— START Given data —

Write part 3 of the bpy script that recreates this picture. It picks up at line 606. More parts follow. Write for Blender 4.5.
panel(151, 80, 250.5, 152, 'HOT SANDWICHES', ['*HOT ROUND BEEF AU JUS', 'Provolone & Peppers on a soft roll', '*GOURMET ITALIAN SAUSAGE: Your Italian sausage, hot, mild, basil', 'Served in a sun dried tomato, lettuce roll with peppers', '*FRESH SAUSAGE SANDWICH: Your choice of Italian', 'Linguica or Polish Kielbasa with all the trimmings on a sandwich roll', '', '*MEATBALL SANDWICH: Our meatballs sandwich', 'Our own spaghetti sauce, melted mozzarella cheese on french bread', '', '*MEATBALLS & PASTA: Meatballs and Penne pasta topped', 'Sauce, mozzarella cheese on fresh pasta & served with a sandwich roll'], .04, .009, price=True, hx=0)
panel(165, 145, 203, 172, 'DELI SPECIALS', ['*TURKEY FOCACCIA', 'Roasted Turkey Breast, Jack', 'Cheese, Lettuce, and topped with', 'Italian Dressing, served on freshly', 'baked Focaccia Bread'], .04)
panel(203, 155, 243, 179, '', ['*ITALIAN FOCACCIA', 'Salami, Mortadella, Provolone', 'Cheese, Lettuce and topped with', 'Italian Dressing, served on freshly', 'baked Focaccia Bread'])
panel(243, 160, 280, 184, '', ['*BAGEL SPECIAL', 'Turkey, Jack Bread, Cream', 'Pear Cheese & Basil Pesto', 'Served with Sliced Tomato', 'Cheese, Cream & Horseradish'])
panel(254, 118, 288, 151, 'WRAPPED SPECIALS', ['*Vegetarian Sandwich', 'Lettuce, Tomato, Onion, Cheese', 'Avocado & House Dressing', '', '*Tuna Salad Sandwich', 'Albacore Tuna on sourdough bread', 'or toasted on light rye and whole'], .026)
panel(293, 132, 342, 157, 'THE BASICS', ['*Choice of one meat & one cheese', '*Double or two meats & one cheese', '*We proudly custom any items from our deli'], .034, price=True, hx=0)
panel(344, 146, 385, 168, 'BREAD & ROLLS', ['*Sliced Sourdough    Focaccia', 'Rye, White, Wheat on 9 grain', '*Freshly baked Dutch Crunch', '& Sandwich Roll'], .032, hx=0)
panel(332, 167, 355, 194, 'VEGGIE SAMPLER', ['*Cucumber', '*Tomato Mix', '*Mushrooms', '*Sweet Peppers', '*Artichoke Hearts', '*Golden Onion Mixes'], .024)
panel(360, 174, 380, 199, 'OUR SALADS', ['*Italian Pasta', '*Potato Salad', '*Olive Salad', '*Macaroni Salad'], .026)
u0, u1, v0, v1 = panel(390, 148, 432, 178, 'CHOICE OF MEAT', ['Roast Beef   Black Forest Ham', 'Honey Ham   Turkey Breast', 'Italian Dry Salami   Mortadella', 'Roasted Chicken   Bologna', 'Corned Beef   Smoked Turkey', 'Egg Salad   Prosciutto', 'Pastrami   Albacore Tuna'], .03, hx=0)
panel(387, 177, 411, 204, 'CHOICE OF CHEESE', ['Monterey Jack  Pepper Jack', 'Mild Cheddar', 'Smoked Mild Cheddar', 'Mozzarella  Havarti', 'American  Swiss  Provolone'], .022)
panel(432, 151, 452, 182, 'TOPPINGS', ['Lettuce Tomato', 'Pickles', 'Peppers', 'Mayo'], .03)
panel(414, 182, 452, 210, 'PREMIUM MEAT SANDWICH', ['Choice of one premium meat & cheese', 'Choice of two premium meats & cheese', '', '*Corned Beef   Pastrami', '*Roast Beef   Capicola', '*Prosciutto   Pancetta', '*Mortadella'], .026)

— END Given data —

#### Goal of the exercise
Set down all of the data above, word for word.

#### Task solution
Write part 3 of the bpy script that recreates this picture. It picks up at line 606. More parts follow. Write for Blender 4.5.
panel(151, 80, 250.5, 152, 'HOT SANDWICHES', ['*HOT ROUND BEEF AU JUS', 'Provolone & Peppers on a soft roll', '*GOURMET ITALIAN SAUSAGE: Your Italian sausage, hot, mild, basil', 'Served in a sun dried tomato, lettuce roll with peppers', '*FRESH SAUSAGE SANDWICH: Your choice of Italian', 'Linguica or Polish Kielbasa with all the trimmings on a sandwich roll', '', '*MEATBALL SANDWICH: Our meatballs sandwich', 'Our own spaghetti sauce, melted mozzarella cheese on french bread', '', '*MEATBALLS & PASTA: Meatballs and Penne pasta topped', 'Sauce, mozzarella cheese on fresh pasta & served with a sandwich roll'], .04, .009, price=True, hx=0)
panel(165, 145, 203, 172, 'DELI SPECIALS', ['*TURKEY FOCACCIA', 'Roasted Turkey Breast, Jack', 'Cheese, Lettuce, and topped with', 'Italian Dressing, served on freshly', 'baked Focaccia Bread'], .04)
panel(203, 155, 243, 179, '', ['*ITALIAN FOCACCIA', 'Salami, Mortadella, Provolone', 'Cheese, Lettuce and topped with', 'Italian Dressing, served on freshly', 'baked Focaccia Bread'])
panel(243, 160, 280, 184, '', ['*BAGEL SPECIAL', 'Turkey, Jack Bread, Cream', 'Pear Cheese & Basil Pesto', 'Served with Sliced Tomato', 'Cheese, Cream & Horseradish'])
panel(254, 118, 288, 151, 'WRAPPED SPECIALS', ['*Vegetarian Sandwich', 'Lettuce, Tomato, Onion, Cheese', 'Avocado & House Dressing', '', '*Tuna Salad Sandwich', 'Albacore Tuna on sourdough bread', 'or toasted on light rye and whole'], .026)
panel(293, 132, 342, 157, 'THE BASICS', ['*Choice of one meat & one cheese', '*Double or two meats & one cheese', '*We proudly custom any items from our deli'], .034, price=True, hx=0)
panel(344, 146, 385, 168, 'BREAD & ROLLS', ['*Sliced Sourdough    Focaccia', 'Rye, White, Wheat on 9 grain', '*Freshly baked Dutch Crunch', '& Sandwich Roll'], .032, hx=0)
panel(332, 167, 355, 194, 'VEGGIE SAMPLER', ['*Cucumber', '*Tomato Mix', '*Mushrooms', '*Sweet Peppers', '*Artichoke Hearts', '*Golden Onion Mixes'], .024)
panel(360, 174, 380, 199, 'OUR SALADS', ['*Italian Pasta', '*Potato Salad', '*Olive Salad', '*Macaroni Salad'], .026)
u0, u1, v0, v1 = panel(390, 148, 432, 178, 'CHOICE OF MEAT', ['Roast Beef   Black Forest Ham', 'Honey Ham   Turkey Breast', 'Italian Dry Salami   Mortadella', 'Roasted Chicken   Bologna', 'Corned Beef   Smoked Turkey', 'Egg Salad   Prosciutto', 'Pastrami   Albacore Tuna'], .03, hx=0)
panel(387, 177, 411, 204, 'CHOICE OF CHEESE', ['Monterey Jack  Pepper Jack', 'Mild Cheddar', 'Smoked Mild Cheddar', 'Mozzarella  Havarti', 'American  Swiss  Provolone'], .022)
panel(432, 151, 452, 182, 'TOPPINGS', ['Lettuce Tomato', 'Pickles', 'Peppers', 'Mayo'], .03)
panel(414, 182, 452, 210, 'PREMIUM MEAT SANDWICH', ['Choice of one premium meat & cheese', 'Choice of two premium meats & cheese', '', '*Corned Beef   Pastrami', '*Roast Beef   Capicola', '*Prosciutto   Pancetta', '*Mortadella'], .026)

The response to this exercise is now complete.